Die moderne Kirchenarchitektur hat sich dieser Herausforderung gestellt. Österreichische Architekten wie Heinz Tesar und anderen ist es, so meint Gustav Schörghofer, sehr gut gelungen, aus modernen Materialien wie Beton, zeitgemäße und der neuen Liturgieform angepasste Kirchen mit zentralen Altarräumen zu bauen.

"Die Menschen halten das Strenge oft nicht aus und haben eine Sehnsucht nach Wärme und Heimeligkeit, und der müssen die Architekten auch im zeitgenössischen sakralen Kirchenbau gerecht werden", sagt der Jesuitenpater.

Podrecca plaudert aus der Schule

Der Architekt Boris Podrecca hat moderne Bürogebäude, Wohnhäuser und Kirchen gebaut sowie öffentliche Plätze gestaltet. Zu seinen Auftraggebern zählten neben Konzernen und Gemeinden aber auch der Patriarch von Venedig und Kardinal Martini in Mailand.

"Ein spiritueller Raum ist sehr schwer zu definieren", sagt Boris Podrecca. "Für mich ist der nicht-profane Raum ein Ort für persönliches Gebet und für die Liturgie, nicht-alltäglich, und den muss ich als Architekt gestalten."

Boris Podrecca wurde 1940 in Belgrad im ehemaligen Jugoslawien geboren. Aufgewachsen ist er in Triest. Seine Mutter war orthodox, sein Vater katholisch; sein bester Freund ein Jude und in den Räumen der Anglikanischen Kirche fühlte er als Kind wohl. Heute bezeichnet sich der Architekt Boris Podrecca als "gläubigen Agnostiker".

"Ich glaube, alle Religionen haben in ihren Sakralbauten, in katholischen und evangelischen Kirchen, Tempeln und Moscheen Sinnformen von heute gefunden, ohne ihren Humus, ihre Tradition zu verlieren. Nur die Orthodoxie nicht", klagt Boris Podrecca. Das Symbol der brennenden Kerzen in Gestalt der Kuppeln sei zwar wunderschön, "aber es hat sich nichts bewegt".

Orthodoxer Auftrag

Vor einigen Jahren bekam Boris Podrecca den Auftrag, die serbisch-orthodoxe Kirche im 17. Wiener Gemeindebezirk umzugestalten.

"Als ich die Chance hatte, so eine Kirche zu bauen, habe ich versucht, einen Raum zu gestalten, wo Begriffe wie "Honig- oder Alabasterlicht" und eine gewisse Entrümpelung greifen.
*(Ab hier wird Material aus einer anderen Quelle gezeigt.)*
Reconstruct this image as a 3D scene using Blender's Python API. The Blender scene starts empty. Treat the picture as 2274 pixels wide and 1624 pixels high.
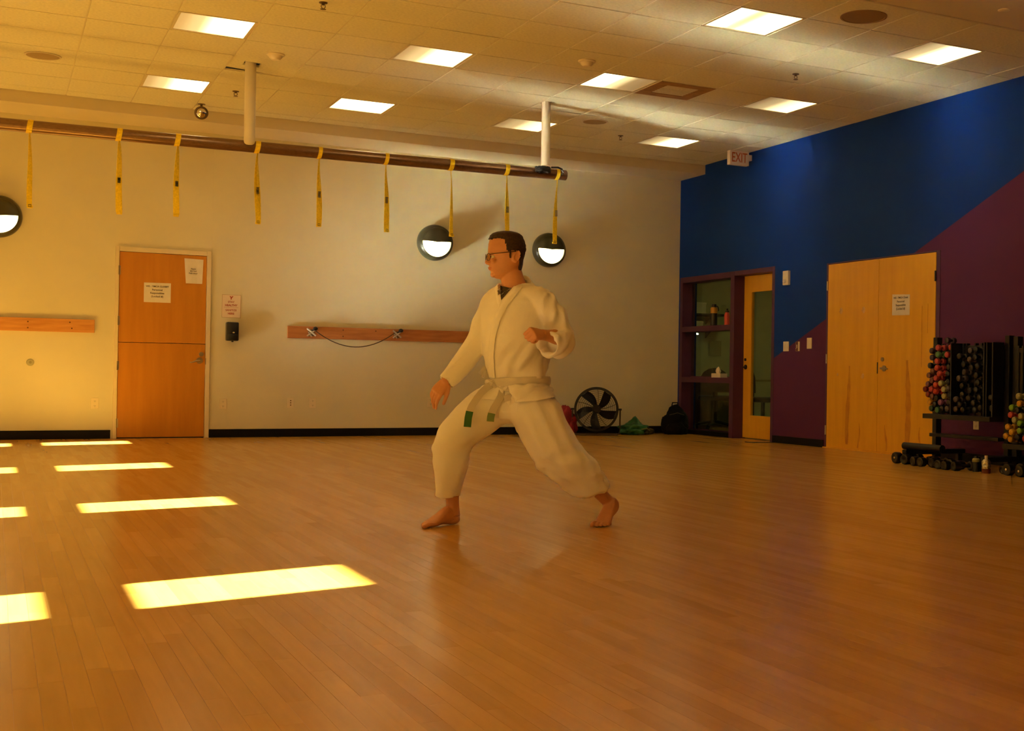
import bpy, bmesh, math, random
from mathutils import Vector, Matrix
from mathutils import noise as mnoise
random.seed(7)
SC = bpy.context.scene
COL = SC.collection
PI = math.pi

# ---------------------------------------------------------------- camera
cam_d = bpy.data.cameras.new('camera'); cam = bpy.data.objects.new('camera', cam_d); COL.objects.link(cam)
F_PX = 2780.83
def cam_axes(yaw=0.508084, pitch=0.0072132, roll=0.0152423):
    cy, sy, cp, sp = math.cos(yaw), math.sin(yaw), math.cos(pitch), math.sin(pitch)
    f = Vector((sy*cp, cy*cp, sp)); r = Vector((cy, -sy, 0)); u = r.cross(f)
    cr, sr = math.cos(roll), math.sin(roll)
    return cr*r + sr*u, -sr*r + cr*u, f
cr_, cu_, cf_ = cam_axes()
CAM_Z = 0.8000
cam.matrix_world = Matrix(((cr_.x, cu_.x, -cf_.x, 0), (cr_.y, cu_.y, -cf_.y, 0), (cr_.z, cu_.z, -cf_.z, CAM_Z), (0, 0, 0, 1)))
cam_d.sensor_fit = 'HORIZONTAL'; cam_d.sensor_width = 36; cam_d.lens = F_PX/2274*36
cam_d.shift_x = -400/2274; cam_d.clip_start = 0.05; cam_d.clip_end = 200
SC.camera = cam

# ---------------------------------------------------------------- world, sun, exposure
w = bpy.data.worlds.new('world'); SC.world = w; w.use_nodes = True
bg = w.node_tree.nodes['Background']; bg.inputs[0].default_value = (1.0, 0.72, 0.42, 1); bg.inputs[1].default_value = 1.6
SUN_DIR = Vector((1, 0.205, -0.53)).normalized()      # direction the light travels
sd = bpy.data.lights.new('sun', 'SUN'); sun = bpy.data.objects.new('sun', sd); COL.objects.link(sun)
sd.energy = 156; sd.color = (1.0, 0.92, 0.84); sd.angle = math.radians(0.6)
sun.rotation_euler = SUN_DIR.to_track_quat('-Z', 'Y').to_euler(); sun.location = (-8, 0, 6)
SC.view_settings.view_transform = 'Standard'; SC.view_settings.look = 'None'
SC.view_settings.exposure = 0.17; SC.view_settings.gamma = 1.0; SC.view_settings.use_curve_mapping = False
cy_ = SC.cycles
cy_.use_denoising = True; cy_.max_bounces = 8; cy_.diffuse_bounces = 5; cy_.glossy_bounces = 4
cy_.transparent_max_bounces = 12; cy_.caustics_reflective = True; cy_.caustics_refractive = False
cy_.sample_clamp_indirect = 0.0; cy_.use_guiding = False; cy_.blur_glossy = 0.0
cy_.use_adaptive_sampling = True; cy_.adaptive_threshold = 0.035; cy_.adaptive_min_samples = 24
TROFFER_RGB = (1.0, 0.77, 0.36); TROFFER_POW = 9.8
SCONCE_RGB = (1.0, 0.84, 0.36); SCONCE_POW = 4.6

# ---------------------------------------------------------------- helpers
def link(o): COL.objects.link(o); return o
def tag(o, label=None, cat=None, group=None, kind=None):
    if label: o['label'] = label
    if cat: o['category'] = cat
    if group: o['group'] = group
    if kind: o['kind'] = kind
    return o
def empty(name, loc=(0, 0, 0), rz=0.0, label=None, cat=None, group=None, kind=None, rot=None):
    o = bpy.data.objects.new(name, None); link(o); o.location = loc
    o.rotation_euler = rot if rot else (0, 0, rz); o.empty_display_size = 0.1
    return tag(o, label, cat, group, kind)
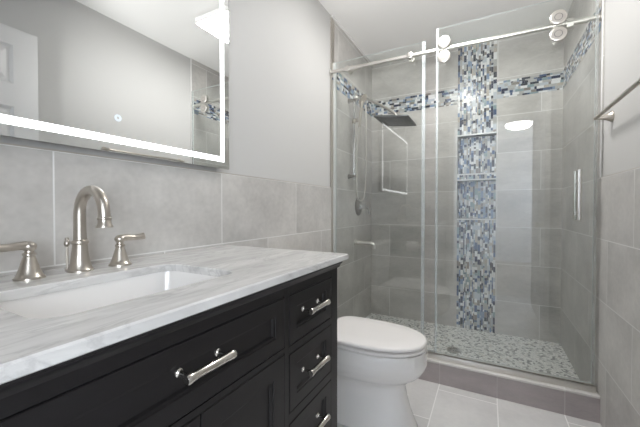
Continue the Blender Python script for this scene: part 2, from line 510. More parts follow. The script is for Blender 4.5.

Teile wie die Ikonostase kann man nicht weglassen; sie sind wunderschön und essentiell wichtig. Wenn man diese wichtigen Symbole richtig interpretiert und ihnen auf den Grund geht, weg vom effektvollen Piktogramm, dann könnte man auch die Orthodoxie reformieren", sagt Boris Podrecca. "Diese kleine Kirche ist vielleicht die einzige, die diesen Versuch einer Neuinterpretation wagt, ohne den Boden der Tradition zu verlieren."